Intisari-online.com - Tindakan Barat dinilai tidak bersahabat dengan Rusia telah membuka babak permusuhan baru.
Sederet sanksi yang dijatuhkan ke Rusia telah memberatkan negeri Tirai Besi, dan kini Rusia pun berniat membalasnya.
Seperti sanksi ekonomi dengan melarang negeri Eropa melakukan transaksi minyak dan gas ke Rusia.
Menurut 24h.com.vn, pada Rabu (4/5/22), Presiden Rusia Vladimir Putin, akan membalas tindakan Barat.
Dekrit baru Presiden Rusia Putin bertujuan untuk membuka jalan bagi Moskow untuk menghukum "tindakan tidak bersahabat" Barat.
Menurut dekrit yang ditandatangani oleh Putin pada (3/5), Rusia akan melarang ekspor barang dan bahan mentah serta transaksi dengan individu dan organisasi di Barat dalam daftar sanksi.
Perusahaan Rusia juga diizinkan untuk melepaskan kewajiban kontraktual mereka dengan entitas asing yang terkena sanksi.
Menurut keputusan Presiden Putin, pemerintah Rusia akan memiliki waktu 10 hari untuk menyelesaikan daftar entitas Barat yang dikenai sanksi dan mengusulkan "langkah-langkah tambahan".
Dekrit Putin menyatakan bahwa ini adalah "tindakan khusus" untuk "menanggapi" atau melindungi kepentingan nasional Rusia dari "tindakan tidak bersahabat Barat, terutama AS".
Keputusan Putin berlaku sampai Barat mencabut sanksi terhadap Rusia.

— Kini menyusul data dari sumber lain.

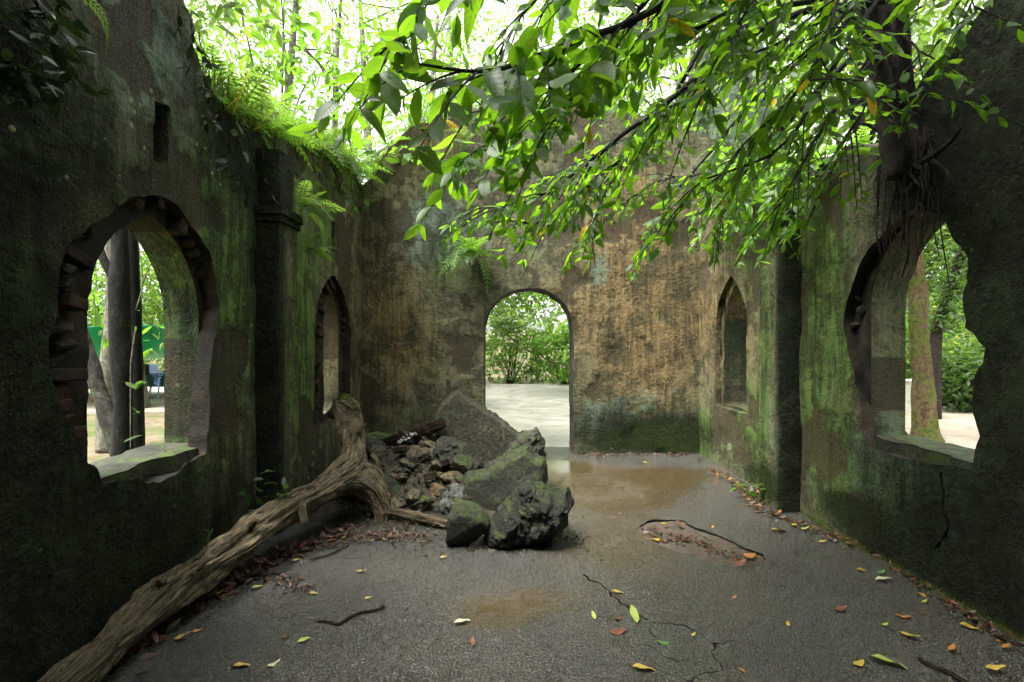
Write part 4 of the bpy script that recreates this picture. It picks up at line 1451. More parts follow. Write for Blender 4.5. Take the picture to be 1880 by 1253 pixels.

Saat ini tidak ada daftar khusus individu dan organisasi di Barat yang disetujui oleh Rusia di bawah dekrit baru.
Sejak Rusia melancarkan kampanye militer di Ukraina (24/3), AS dan banyak sekutunya telah memberlakukan serangkaian sanksi ekonomi terhadap Moskow.
Menurut Reuters, Uni Eropa (UE) akan mengumumkan paket sanksi keenam terhadap Rusia pada (3/5).
Beberapa analis percaya bahwa paket sanksi UE yang baru mungkin mencakup larangan impor minyak dari Rusia.
Konflik pecah, menyebabkan Rusia dan Ukraina menderita banyak kerusakan dan kehidupan jutaan warga sipil terpengaruh, menurut Reuters.
Pada (3/5), Kementerian Pertahanan Rusia mengumumkan bahwa hampir 1,1 juta warga Ukraina telah dievakuasi ke Rusia sejak (24/2).
"Di mana, ada hampir 200.000 anak-anak," kata Kementerian Pertahanan Rusia.